Piranesi | Susanna Clarke

What a feast. What a labyrinthine, what-am-I-reading-here bamboozling baffling treat. I can give no higher praise than to say as soon as I finished it I wanted to read it again. First time for being guided through the maze; second time to savour the author’s world-building skills and narrative artistry in creating such a bizarre immersive epic in such a slim volume.   

I didn’t enjoy ‘Jonathan Strange and Mr Norrell’. A FOMO read, but not my thing. So I wasn’t desperate to read this long-awaited work, but being a great deal shorter than its predecessor, and receiving rave reviews from people whose tastes I tend to share I thought I’d give it a go. Another book where I can I say I’m so glad I did.

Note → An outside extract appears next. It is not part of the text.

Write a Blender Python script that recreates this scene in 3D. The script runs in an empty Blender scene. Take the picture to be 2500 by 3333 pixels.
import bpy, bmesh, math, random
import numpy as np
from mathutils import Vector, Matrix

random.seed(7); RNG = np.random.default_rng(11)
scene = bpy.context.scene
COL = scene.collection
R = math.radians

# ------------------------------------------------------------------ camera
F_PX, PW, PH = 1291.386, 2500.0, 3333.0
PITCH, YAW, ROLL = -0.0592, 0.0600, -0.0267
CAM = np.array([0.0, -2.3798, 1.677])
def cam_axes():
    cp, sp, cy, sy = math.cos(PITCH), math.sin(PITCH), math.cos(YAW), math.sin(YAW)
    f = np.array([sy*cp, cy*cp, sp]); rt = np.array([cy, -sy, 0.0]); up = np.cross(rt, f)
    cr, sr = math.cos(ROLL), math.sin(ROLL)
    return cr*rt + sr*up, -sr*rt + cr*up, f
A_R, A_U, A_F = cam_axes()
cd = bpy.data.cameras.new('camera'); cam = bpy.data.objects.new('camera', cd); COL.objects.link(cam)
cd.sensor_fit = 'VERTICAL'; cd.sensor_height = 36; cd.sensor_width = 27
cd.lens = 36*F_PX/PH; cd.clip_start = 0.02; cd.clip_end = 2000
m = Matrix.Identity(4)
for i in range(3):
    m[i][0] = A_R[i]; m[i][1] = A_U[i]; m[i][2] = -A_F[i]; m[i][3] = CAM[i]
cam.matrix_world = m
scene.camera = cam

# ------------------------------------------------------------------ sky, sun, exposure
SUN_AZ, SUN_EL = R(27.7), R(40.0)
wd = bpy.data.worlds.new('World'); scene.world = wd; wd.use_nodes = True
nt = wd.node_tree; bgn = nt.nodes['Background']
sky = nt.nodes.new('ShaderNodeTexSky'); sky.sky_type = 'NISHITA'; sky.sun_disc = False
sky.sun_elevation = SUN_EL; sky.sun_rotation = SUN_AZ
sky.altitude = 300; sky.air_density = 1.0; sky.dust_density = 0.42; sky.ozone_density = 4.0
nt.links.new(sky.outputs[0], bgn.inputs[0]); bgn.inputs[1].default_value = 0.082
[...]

It reminded me a lot of ‘Walking on glass’ by Iain Banks, which I loved, an otherworldly parallel universe gradually enmeshing with ‘real life’, told through puzzles within puzzles, mysterious messages and signs, all narrators unreliable so you don’t know what or who to believe, but with an added dash of occultism. I don’t want to say much about it as it’s a book best approached with no preconceptions, and more enjoyable if you don’t know where it’s leading you. Enter with an open mind. Greet the birds and the dead. Read the signs and symbols.